Anyone ever seen an alignment system like this?

Werewolf the Apocolypse is a game where the characters have a specific goal, which is to adapt to their new life as a creature bound to the spirit world, and Renown is offered up as an incentive to get a player to have their character act on becoming a part of that world.

A few other games in the World of Darkness line have similar systems.

Mage: the Awakening offers characters Arcane Experience for exploring the unknown and trying to uncover the mysteries of the world.

Promethean: the Created offers Vitriol if your character accomplishes tasks relevant to their Refinement. (Their philosophy on what it means to be human.)

Basically, it's pretty common in World of Darkness games, but those point could only be spent to improve certain points of your character, since there are no levels in WoD. (In most cases, it was improvements to your supernatural abilities.)

I've also seen this sort of system used in Anima: Beyond Fantasy; they called it "Elan," and it was a measure of how much your character embodied the ideals of a particular god, and it was largely an optional rule, since evens gods can only pay attention to so many people.

The basics of that, though, was that if you have a connection with a god, actions you take would strengthen or weaken that connection, and you could earn special abilities at certain levels.

The system works for World of Darkness games because they play right into what the game is already about.
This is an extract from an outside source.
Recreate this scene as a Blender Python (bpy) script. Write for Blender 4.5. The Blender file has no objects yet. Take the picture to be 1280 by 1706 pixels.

Werewolf is about maintaining order in the spirit world, so slaying malicious spirits or doing tasks for elder spirits is a well defined task for the reward. And to top it off, the reward can only be used on a few things, and only on things you could already easily get.

However, Anima's Elan system works off a similar premise to the D&D alignment system; there's a lot of conflicting elements, and there's some ambiguity as to how much of an impact your action has to have on the world for it to have an impact on your character's abilities. Plus, a lot of the abilities you gain through Elan can ONLY be gained that way.

So I guess what I'm trying to say is this: I'd probably play a game that uses that sort of system, but not in a game like D&D. That, and people argue too much about what alignment means anyways.